Is there a need that Eric Mangini is filling? In other words, was there something missing last year from the offensive coaching staff that you believe that he can add?

"I don't think there was anything missing. But, again with [head coach] Jim [Harbaugh], we're going to try and get better. And the challenge is as Eric and I talked, is how to take his expertise and add it to a very, very strong staff and make that work in a positive way. And I think we have the means and ways to do that."

Does it just help to lighten your load then?

"I don't want a lighter load. But, what it does I think it'll add to-he brings a lot of value, and it's our job to fit that in and make our staff that much stronger. We have a great staff, a great staff."

Can you talk just about what it was like with the tree incident at the park the other day, what you had to go through?

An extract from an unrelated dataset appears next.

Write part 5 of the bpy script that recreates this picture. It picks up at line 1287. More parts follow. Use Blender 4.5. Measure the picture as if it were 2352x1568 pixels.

"Well, I was standing this way looking this way and my wife was bowling. And then the tree started to fall. And I heard [makes branch-breaking noise], and I turned and I saw somebody and I went to take a step to grab them, and then the tree was halfway down. So, I just full sprinted it. I got crushed by it. But, thankfully from my perspective at least, I didn't take the brunt of the trunk. So, very lucky. Very fortunate."

Did you get scratched?

"I got scratched all over, yeah. I got beat up pretty good. But, can't keep me down by a tree. Natural disasters? No."

Was the person behind you the woman that ended up getting hurt pretty badly?

"Yes."

With the red zone work that you were talking about, how much would you say that you've added? An extra 15 minutes? An extra certain number of plays? And will you carry that into training camp as well do you think?

"I think we added a certain percentage. Not too great of a percentage. But, hopefully it's just right like the third bowl of porridge. And we don't want to take away from everything else we need to build. But, it's definitely an emphasis."